--- START ---
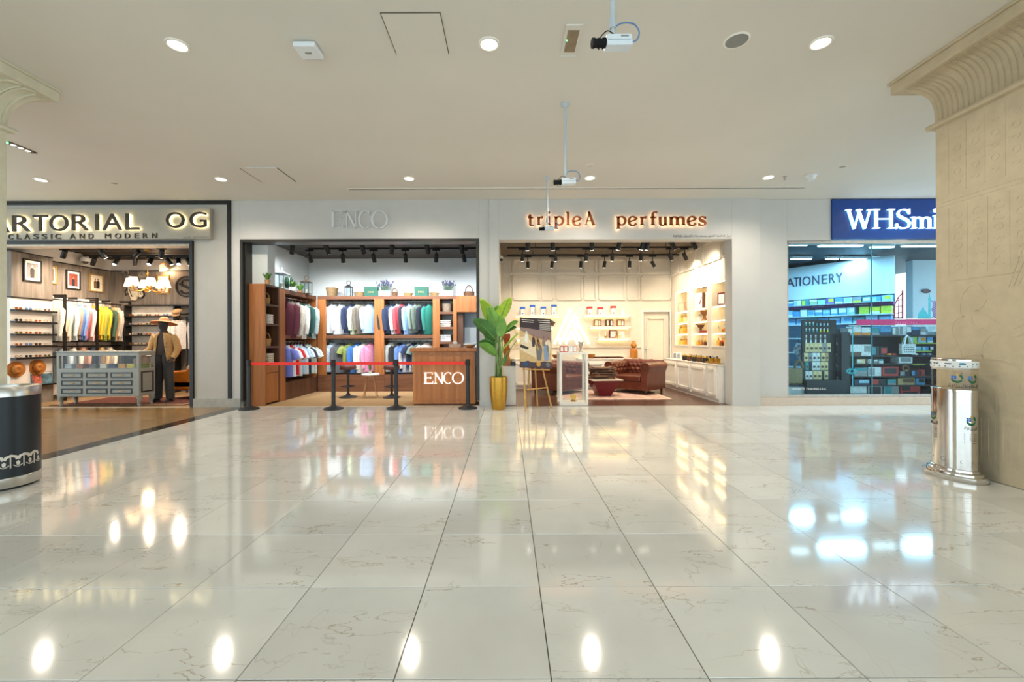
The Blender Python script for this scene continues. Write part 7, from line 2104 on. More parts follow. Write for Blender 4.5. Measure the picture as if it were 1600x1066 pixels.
def chesterfield(label, x, y, rz):
    t = thing('leather_armchair', label, 'armchair', (x, y, 0), rz)
    W, D = 0.56, 0.46
    mb = MB(); mb.box(-W + 0.06, W - 0.06, -D + 0.03, D - 0.03, 0.11, 0.3); build('seat_base', mb, LEA, t, bevel=0.02)
    mb = MB()
    for k in range(7): mb.ball((-0.3 + k * 0.1, -D + 0.025, 0.2), 0.014, 0.01, 0.014, n=8, m=5)
    stuff(build('front_buttons', mb, BUT, t))
    mb = MB(); mb.box(-W + 0.2, W - 0.2, -D + 0.01, D - 0.2, 0.3, 0.45); build('seat_cushion', mb, LEA, t, bevel=0.045, seg=4)
    for s in (-1, 1):
        mb = MB(); xa = s * (W - 0.1)
        poly = [(xa - 0.08, 0.11), (xa + 0.08, 0.11), (xa + 0.085, 0.5), (xa + s * 0.02 + 0.1, 0.6)] + [(xa + s * 0.02 + 0.115 * math.cos(a), 0.655 + 0.1 * math.sin(a)) for a in [i * PI / 10 for i in range(0, 11)]] + [(xa + s * 0.02 - 0.1, 0.6), (xa - 0.085, 0.5)]
        mb.prism(poly, -D, D - 0.02); ar = build('arm', mb, LEA, t, bevel=0.014)
        mb = MB()
        mb.ribbon(arc(xa + s * 0.02, 0.655, 0.085, 0.075, 0, 360, 20), 0.006, -D - 0.008, -D + 0.002)
        for k in range(9): mb.ball((xa - 0.07, -D - 0.004, 0.15 + k * 0.05), 0.008, 0.006, 0.008, n=6, m=4); mb.ball((xa + 0.07, -D - 0.004, 0.15 + k * 0.05), 0.008, 0.006, 0.008, n=6, m=4)
        stuff(build('arm_studs', mb, PC_['gold'] if False else BUT, ar))
        g, bt = MB(), MB()
        M4 = Matrix.Translation((s * (W - 0.185), 0, 0)) @ Matrix.Rotation(-s * PI / 2, 4, 'Z')
        tuft_panel(-D + 0.04, D - 0.2, 0.44, 0.72, 0.0, 0.05, 5, 3, g, bt, M4)
        build('tufted_lining', g, LEA, ar, smooth=60); stuff(build('buttons', bt, BUT, ar))
    mb = MB(); mb.box(-W + 0.06, W - 0.06, D - 0.2, D - 0.03, 0.11, 0.68); mb.cyl((-W + 0.05, D - 0.1, 0.69), (W - 0.05, D - 0.1, 0.69), 0.1, n=20); bk_ = build('backrest', mb, LEA, t, smooth=35)
    g, bt = MB(), MB(); tuft_panel(-W + 0.19, W - 0.19, 0.44, 0.76, D - 0.2, 0.05, 6, 3, g, bt); build('tufted_lining', g, LEA, bk_, smooth=60); stuff(build('buttons', bt, BUT, bk_))
    for sx_ in (-1, 1):
        for sy_ in (-1, 1):
            mb = MB(); mb.lathe([(0.02, 0), (0.028, 0.01), (0.03, 0.035), (0.018, 0.05), (0.035, 0.075), (0.03, 0.1), (0.04, 0.115)], 14, c=(sx_ * (W - 0.1), sy_ * (D - 0.08), 0)); build('leg', mb, PC_['brown'], t, smooth=40)
    return t


chesterfield('oxblood chesterfield armchair right of the maroon table, angled to the left', 3.1, 10.25, -0.80)
chesterfield('oxblood chesterfield armchair behind the easel and display case', 1.26, 10.25, 0.80)
t = thing('cushion', 'small brown leather cushion in the corner of the right armchair', 'cushion', (3.34, 10.4, 0.45), -0.8)
mb = MB(Matrix.Rotation(-0.3, 4, 'X')); mb.loft([[(0.19 * s * a, w_, 0.19 + 0.18 * s * b) for a, b in ((-1, -1), (0, -.86), (1, -1), (.88, 0), (1, 1), (0, .88), (-1, 1), (-.88, 0))] for s, w_ in ((0.5, -0.075), (0.9, -0.045), (1, 0), (0.9, 0.045), (0.5, 0.075))]); build('cover', mb, mat('cushion_leather', '#7A4236', 0.4, var=0.1), t, smooth=70)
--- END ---
- **Problem description**:
In your copy of the listing above, reproduce each line exactly and omit all pictures.

- **The solution**:
The Blender Python script for this scene continues. Write part 7, from line 2104 on. More parts follow. Write for Blender 4.5. Measure the picture as if it were 1600x1066 pixels.
def chesterfield(label, x, y, rz):
    t = thing('leather_armchair', label, 'armchair', (x, y, 0), rz)
    W, D = 0.56, 0.46
    mb = MB(); mb.box(-W + 0.06, W - 0.06, -D + 0.03, D - 0.03, 0.11, 0.3); build('seat_base', mb, LEA, t, bevel=0.02)
    mb = MB()
    for k in range(7): mb.ball((-0.3 + k * 0.1, -D + 0.025, 0.2), 0.014, 0.01, 0.014, n=8, m=5)
    stuff(build('front_buttons', mb, BUT, t))
    mb = MB(); mb.box(-W + 0.2, W - 0.2, -D + 0.01, D - 0.2, 0.3, 0.45); build('seat_cushion', mb, LEA, t, bevel=0.045, seg=4)
    for s in (-1, 1):
        mb = MB(); xa = s * (W - 0.1)
        poly = [(xa - 0.08, 0.11), (xa + 0.08, 0.11), (xa + 0.085, 0.5), (xa + s * 0.02 + 0.1, 0.6)] + [(xa + s * 0.02 + 0.115 * math.cos(a), 0.655 + 0.1 * math.sin(a)) for a in [i * PI / 10 for i in range(0, 11)]] + [(xa + s * 0.02 - 0.1, 0.6), (xa - 0.085, 0.5)]
        mb.prism(poly, -D, D - 0.02); ar = build('arm', mb, LEA, t, bevel=0.014)
        mb = MB()
        mb.ribbon(arc(xa + s * 0.02, 0.655, 0.085, 0.075, 0, 360, 20), 0.006, -D - 0.008, -D + 0.002)
        for k in range(9): mb.ball((xa - 0.07, -D - 0.004, 0.15 + k * 0.05), 0.008, 0.006, 0.008, n=6, m=4); mb.ball((xa + 0.07, -D - 0.004, 0.15 + k * 0.05), 0.008, 0.006, 0.008, n=6, m=4)
        stuff(build('arm_studs', mb, PC_['gold'] if False else BUT, ar))
        g, bt = MB(), MB()
        M4 = Matrix.Translation((s * (W - 0.185), 0, 0)) @ Matrix.Rotation(-s * PI / 2, 4, 'Z')
        tuft_panel(-D + 0.04, D - 0.2, 0.44, 0.72, 0.0, 0.05, 5, 3, g, bt, M4)
        build('tufted_lining', g, LEA, ar, smooth=60); stuff(build('buttons', bt, BUT, ar))
    mb = MB(); mb.box(-W + 0.06, W - 0.06, D - 0.2, D - 0.03, 0.11, 0.68); mb.cyl((-W + 0.05, D - 0.1, 0.69), (W - 0.05, D - 0.1, 0.69), 0.1, n=20); bk_ = build('backrest', mb, LEA, t, smooth=35)
    g, bt = MB(), MB(); tuft_panel(-W + 0.19, W - 0.19, 0.44, 0.76, D - 0.2, 0.05, 6, 3, g, bt); build('tufted_lining', g, LEA, bk_, smooth=60); stuff(build('buttons', bt, BUT, bk_))
    for sx_ in (-1, 1):
        for sy_ in (-1, 1):
            mb = MB(); mb.lathe([(0.02, 0), (0.028, 0.01), (0.03, 0.035), (0.018, 0.05), (0.035, 0.075), (0.03, 0.1), (0.04, 0.115)], 14, c=(sx_ * (W - 0.1), sy_ * (D - 0.08), 0)); build('leg', mb, PC_['brown'], t, smooth=40)
    return t


chesterfield('oxblood chesterfield armchair right of the maroon table, angled to the left', 3.1, 10.25, -0.80)
chesterfield('oxblood chesterfield armchair behind the easel and display case', 1.26, 10.25, 0.80)
t = thing('cushion', 'small brown leather cushion in the corner of the right armchair', 'cushion', (3.34, 10.4, 0.45), -0.8)
mb = MB(Matrix.Rotation(-0.3, 4, 'X')); mb.loft([[(0.19 * s * a, w_, 0.19 + 0.18 * s * b) for a, b in ((-1, -1), (0, -.86), (1, -1), (.88, 0), (1, 1), (0, .88), (-1, 1), (-.88, 0))] for s, w_ in ((0.5, -0.075), (0.9, -0.045), (1, 0), (0.9, 0.045), (0.5, 0.075))]); build('cover', mb, mat('cushion_leather', '#7A4236', 0.4, var=0.1), t, smooth=70)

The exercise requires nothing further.